筆者が所属する「低所得層対象の小学校学習支援団体」がお手伝いする小学生は、90%が黒人です。この子達の多くは白人の友人はいないといいます。接点がありません。親にまともに面倒を見てもらえない子。親から叩かれる子。学校でしかまともな栄養のある食事がとれない子。この子達の家庭環境は理解出来ないほど複雑です。

もちろん、たちの悪い子もいますし、勉強なんて意味がないという捻くれた子もいます。筆者をアジア人とバカにする子もいます。正直、「どうにでもなれ」と大人げなく突き放してしまうこともあります。多くの恵まれた人々は、こういう子ども達がいるのは見聞したことがあるけれど、接点がないからどれだけ悲惨な環境かを知りません。

社会をコントロールするエリート層や企業は、差別社会を意図的に維持することで利得を得ているので、このような子供たちにバンドエイド的な支援をすることでごまかし、「本当の問題」には取り組みません。分断の壁をつくり、接点がない人々からは見えないようにしているのです。

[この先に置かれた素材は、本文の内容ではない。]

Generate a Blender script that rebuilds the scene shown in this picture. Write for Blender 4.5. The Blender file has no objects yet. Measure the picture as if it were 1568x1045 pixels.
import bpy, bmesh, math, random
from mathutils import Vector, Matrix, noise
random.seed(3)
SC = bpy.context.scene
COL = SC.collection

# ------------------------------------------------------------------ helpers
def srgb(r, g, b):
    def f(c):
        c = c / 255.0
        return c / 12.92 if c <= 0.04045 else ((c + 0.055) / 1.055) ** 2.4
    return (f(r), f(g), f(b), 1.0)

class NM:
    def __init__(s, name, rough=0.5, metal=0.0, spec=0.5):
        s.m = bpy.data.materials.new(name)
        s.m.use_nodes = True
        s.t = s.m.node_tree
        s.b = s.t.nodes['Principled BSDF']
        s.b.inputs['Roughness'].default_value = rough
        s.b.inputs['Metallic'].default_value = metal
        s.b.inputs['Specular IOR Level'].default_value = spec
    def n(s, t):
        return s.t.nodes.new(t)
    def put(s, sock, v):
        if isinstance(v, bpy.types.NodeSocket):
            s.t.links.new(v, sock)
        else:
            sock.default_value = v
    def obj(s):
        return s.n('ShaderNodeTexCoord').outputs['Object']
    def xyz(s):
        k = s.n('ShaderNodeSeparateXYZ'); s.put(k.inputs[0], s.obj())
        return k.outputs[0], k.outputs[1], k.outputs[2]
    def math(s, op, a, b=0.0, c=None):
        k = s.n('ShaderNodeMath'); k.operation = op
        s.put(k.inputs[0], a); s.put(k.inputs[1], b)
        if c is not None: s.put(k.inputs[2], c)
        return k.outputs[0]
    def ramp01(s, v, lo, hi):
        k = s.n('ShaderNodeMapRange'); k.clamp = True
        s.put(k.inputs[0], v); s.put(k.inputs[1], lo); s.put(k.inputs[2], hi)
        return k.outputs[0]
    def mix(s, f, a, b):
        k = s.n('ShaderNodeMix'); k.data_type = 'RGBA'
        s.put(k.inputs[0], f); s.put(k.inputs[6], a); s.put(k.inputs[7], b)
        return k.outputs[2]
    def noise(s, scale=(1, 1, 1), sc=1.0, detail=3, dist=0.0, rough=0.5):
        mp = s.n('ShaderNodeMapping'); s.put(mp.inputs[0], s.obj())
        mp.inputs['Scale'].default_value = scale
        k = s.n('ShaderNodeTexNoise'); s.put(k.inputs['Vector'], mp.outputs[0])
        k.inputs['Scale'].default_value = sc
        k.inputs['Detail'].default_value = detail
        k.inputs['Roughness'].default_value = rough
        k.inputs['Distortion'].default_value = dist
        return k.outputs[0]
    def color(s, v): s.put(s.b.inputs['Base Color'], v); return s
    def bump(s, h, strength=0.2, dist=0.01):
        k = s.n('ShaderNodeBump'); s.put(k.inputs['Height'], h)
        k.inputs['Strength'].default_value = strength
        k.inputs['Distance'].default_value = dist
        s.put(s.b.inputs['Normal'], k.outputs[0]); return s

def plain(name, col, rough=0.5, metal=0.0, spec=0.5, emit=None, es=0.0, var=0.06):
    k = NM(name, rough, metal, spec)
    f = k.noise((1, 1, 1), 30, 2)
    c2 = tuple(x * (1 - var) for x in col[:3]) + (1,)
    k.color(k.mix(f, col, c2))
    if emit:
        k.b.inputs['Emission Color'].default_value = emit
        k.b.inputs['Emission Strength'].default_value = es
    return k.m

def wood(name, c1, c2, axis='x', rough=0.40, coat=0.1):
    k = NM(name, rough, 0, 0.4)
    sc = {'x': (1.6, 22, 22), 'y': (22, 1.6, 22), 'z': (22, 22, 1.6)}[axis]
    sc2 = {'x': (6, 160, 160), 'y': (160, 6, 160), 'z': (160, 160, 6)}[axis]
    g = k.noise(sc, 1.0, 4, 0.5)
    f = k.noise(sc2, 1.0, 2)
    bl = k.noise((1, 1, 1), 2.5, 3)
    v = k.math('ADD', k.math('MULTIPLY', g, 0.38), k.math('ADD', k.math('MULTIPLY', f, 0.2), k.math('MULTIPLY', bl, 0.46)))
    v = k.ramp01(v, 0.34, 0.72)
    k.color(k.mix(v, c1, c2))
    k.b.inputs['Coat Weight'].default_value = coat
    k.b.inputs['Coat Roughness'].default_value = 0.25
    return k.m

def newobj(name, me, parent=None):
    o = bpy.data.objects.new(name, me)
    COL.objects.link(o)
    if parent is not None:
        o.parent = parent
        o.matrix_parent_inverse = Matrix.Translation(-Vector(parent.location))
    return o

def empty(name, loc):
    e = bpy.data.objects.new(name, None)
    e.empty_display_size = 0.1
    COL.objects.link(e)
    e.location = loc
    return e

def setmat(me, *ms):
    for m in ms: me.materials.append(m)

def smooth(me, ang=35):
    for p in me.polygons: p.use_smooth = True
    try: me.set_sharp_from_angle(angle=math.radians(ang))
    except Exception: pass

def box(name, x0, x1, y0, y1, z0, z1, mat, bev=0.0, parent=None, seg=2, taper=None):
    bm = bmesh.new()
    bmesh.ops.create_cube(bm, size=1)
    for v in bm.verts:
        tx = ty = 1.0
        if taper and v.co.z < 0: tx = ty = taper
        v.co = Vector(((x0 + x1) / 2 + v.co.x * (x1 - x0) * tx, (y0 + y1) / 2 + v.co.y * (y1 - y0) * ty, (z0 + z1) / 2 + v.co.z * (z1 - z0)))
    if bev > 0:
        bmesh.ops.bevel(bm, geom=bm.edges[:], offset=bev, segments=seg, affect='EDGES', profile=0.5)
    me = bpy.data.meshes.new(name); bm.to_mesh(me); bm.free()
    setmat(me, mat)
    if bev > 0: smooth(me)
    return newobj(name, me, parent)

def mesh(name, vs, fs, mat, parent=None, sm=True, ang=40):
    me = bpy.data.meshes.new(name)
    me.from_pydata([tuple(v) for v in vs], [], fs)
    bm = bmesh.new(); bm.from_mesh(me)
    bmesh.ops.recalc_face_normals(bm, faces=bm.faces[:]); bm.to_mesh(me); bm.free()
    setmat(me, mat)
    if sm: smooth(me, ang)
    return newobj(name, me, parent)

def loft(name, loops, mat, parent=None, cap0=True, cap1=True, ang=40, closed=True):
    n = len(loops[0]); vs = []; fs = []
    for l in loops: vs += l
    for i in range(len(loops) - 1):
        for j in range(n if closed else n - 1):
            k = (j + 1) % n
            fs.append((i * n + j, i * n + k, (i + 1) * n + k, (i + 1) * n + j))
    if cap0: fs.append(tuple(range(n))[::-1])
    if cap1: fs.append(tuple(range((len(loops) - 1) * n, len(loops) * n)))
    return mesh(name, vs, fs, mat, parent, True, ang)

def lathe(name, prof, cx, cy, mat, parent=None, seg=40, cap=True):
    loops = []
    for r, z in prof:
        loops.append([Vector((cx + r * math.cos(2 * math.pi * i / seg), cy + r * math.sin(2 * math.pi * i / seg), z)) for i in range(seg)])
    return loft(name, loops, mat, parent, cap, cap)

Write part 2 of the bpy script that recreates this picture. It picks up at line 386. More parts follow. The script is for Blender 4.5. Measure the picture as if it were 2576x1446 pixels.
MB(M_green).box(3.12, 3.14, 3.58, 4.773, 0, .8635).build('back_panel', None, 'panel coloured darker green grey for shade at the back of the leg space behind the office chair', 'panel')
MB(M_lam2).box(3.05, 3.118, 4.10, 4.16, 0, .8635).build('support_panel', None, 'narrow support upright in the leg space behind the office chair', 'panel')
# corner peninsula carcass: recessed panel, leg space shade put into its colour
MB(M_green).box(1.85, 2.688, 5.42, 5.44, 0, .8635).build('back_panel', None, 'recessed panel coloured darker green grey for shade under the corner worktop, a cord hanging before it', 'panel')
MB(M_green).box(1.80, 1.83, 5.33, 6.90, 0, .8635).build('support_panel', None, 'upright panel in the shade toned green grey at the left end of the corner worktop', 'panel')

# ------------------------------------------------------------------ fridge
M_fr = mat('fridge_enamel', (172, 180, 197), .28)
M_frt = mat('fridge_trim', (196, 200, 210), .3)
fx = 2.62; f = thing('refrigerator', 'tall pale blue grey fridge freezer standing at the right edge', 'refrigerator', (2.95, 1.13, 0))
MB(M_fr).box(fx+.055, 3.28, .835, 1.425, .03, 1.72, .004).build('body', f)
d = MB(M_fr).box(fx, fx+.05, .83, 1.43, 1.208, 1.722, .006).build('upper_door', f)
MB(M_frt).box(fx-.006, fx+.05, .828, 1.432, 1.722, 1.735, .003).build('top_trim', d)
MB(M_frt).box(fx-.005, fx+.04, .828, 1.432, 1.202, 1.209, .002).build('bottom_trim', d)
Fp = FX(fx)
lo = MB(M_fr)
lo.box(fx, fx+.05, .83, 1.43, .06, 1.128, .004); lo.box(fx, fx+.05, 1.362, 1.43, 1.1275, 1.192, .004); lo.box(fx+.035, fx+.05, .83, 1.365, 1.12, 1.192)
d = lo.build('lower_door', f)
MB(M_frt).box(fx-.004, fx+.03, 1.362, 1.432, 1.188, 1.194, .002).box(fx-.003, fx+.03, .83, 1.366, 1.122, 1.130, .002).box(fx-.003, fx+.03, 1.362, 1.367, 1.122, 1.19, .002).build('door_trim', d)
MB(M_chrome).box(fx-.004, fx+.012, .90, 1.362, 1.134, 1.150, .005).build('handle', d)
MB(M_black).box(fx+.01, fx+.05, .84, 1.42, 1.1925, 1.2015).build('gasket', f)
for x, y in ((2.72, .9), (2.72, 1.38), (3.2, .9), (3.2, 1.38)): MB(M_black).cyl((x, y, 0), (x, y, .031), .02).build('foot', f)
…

筆者自身、中間層以上の黒人や他のマイノリティと友人でいることで、「マイノリティと共存は当たり前」と一部だけを見て偉そうなことをいっていました。

しかしこの子達と出会ったことで、「差別の深さ」と「いかに自分が無知だった」か気づきました。全然共存なんてしていません。ただ、自分の知らないその他大勢の低所得層のマイノリティの問題に「無関心」の偽善者でしかなかったのです。

今回の黒人差別抗議デモによって、すべての人が黒人差別だけではなく、互いにあらゆる差別への理解を深めようとする気持ちが強まったようです。その気持ちが一時的ではなく、いつまでも続くことを願います。